Provenendo da un paese lontanissimo, aveva costi esorbitanti. Era così raro e caro che era una merce impiegata per riscattare o pagare pegni e tributi. Del resto è noto che Alarico, re dei Visigoti, rinunciò alla conquista di Roma (408 d.C.) ottenendo in cambio tremila libbre di pepe, assieme a cinquemila libbre d’oro e altri beni e territori.
Per il pepe ed altre spezie si può dire che sono state condotte delle vere e proprie guerre commerciali. Ma perché tanto interesse attorno alla spezia? Era importantissimo per la conserva degli alimenti, soprattutto per le scorte delle navi che potevano conservare così anche carni e pesci.
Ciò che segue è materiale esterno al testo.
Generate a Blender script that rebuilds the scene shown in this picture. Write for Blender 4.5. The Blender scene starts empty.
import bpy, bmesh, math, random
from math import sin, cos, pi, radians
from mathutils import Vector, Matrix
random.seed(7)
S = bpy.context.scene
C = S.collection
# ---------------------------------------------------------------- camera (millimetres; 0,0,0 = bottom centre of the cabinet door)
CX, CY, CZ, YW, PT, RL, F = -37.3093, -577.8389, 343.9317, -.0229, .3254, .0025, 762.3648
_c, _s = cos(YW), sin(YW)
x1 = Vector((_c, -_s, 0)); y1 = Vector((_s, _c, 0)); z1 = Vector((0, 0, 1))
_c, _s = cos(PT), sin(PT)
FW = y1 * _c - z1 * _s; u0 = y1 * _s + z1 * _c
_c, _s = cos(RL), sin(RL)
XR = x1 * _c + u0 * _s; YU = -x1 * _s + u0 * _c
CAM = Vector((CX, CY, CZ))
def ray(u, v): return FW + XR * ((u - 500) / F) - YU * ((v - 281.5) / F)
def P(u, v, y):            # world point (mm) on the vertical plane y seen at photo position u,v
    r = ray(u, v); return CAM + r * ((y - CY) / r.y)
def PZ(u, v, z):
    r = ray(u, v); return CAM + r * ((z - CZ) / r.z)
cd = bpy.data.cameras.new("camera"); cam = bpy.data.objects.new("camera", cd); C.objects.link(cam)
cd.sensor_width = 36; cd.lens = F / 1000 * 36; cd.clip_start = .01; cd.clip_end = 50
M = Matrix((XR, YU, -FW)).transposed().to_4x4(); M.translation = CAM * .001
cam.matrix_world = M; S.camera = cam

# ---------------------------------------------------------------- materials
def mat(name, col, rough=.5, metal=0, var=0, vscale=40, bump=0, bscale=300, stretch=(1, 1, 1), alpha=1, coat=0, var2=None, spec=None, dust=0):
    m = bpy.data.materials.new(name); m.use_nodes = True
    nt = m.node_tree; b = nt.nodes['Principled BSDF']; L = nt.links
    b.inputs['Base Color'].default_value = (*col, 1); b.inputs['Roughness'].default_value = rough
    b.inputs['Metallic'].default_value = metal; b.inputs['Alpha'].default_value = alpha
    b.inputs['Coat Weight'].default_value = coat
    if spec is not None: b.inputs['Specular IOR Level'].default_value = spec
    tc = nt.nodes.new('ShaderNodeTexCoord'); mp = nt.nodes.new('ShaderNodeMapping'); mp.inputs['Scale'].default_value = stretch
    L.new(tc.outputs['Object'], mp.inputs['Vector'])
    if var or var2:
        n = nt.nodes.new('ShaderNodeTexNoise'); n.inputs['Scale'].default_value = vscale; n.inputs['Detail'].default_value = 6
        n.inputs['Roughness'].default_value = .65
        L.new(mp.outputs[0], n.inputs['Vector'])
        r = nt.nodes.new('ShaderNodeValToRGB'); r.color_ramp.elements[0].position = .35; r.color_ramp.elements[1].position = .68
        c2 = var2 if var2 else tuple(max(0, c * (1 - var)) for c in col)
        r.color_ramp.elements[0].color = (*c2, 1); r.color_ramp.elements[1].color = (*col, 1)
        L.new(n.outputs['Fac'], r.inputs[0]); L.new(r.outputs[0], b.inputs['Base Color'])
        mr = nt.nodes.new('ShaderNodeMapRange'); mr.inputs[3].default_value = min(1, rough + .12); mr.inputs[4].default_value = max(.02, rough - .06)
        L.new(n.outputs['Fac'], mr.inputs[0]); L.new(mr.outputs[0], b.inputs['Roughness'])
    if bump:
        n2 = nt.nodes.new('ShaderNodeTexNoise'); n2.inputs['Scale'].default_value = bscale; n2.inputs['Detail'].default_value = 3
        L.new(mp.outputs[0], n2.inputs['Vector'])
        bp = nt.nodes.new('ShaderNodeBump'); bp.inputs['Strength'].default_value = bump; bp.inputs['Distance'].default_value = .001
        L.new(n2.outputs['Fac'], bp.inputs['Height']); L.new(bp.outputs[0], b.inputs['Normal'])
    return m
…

Era Venezia il porto principale di ingresso del pepe. Carichi imbarcati nei porti mediorientali erano venduti all’incanto a Rialto da speciali funzionari di nomina statale, denominati “messeri del pepe”. Il costo elevato della spezia ha naturalmente favorito speculatori ma anche contraffattori di basso livello. E i palermitani, che per ingegnare truffe non si trovano mai impreparati quando hanno notato che i frutti del falsopepe avevano un sapore simile a quello del pepe non ci hanno pensato su molto ed hanno preparato una bella sofisticazione che è andata avanti a lungo. Il pepe, dunque, va comprato in grani e macinato all’istante. Anche per evitare brutte sorprese come quelle evidenziata dalla trasmissione televisiva “Di tasca nostra”, in onda venti anni fa. I periti stabilirono che nel pepe macinato si trovava di tutto: ali di moscerini, erbe essiccate, granuli di altri frutti. E poi c’era anche il pepe.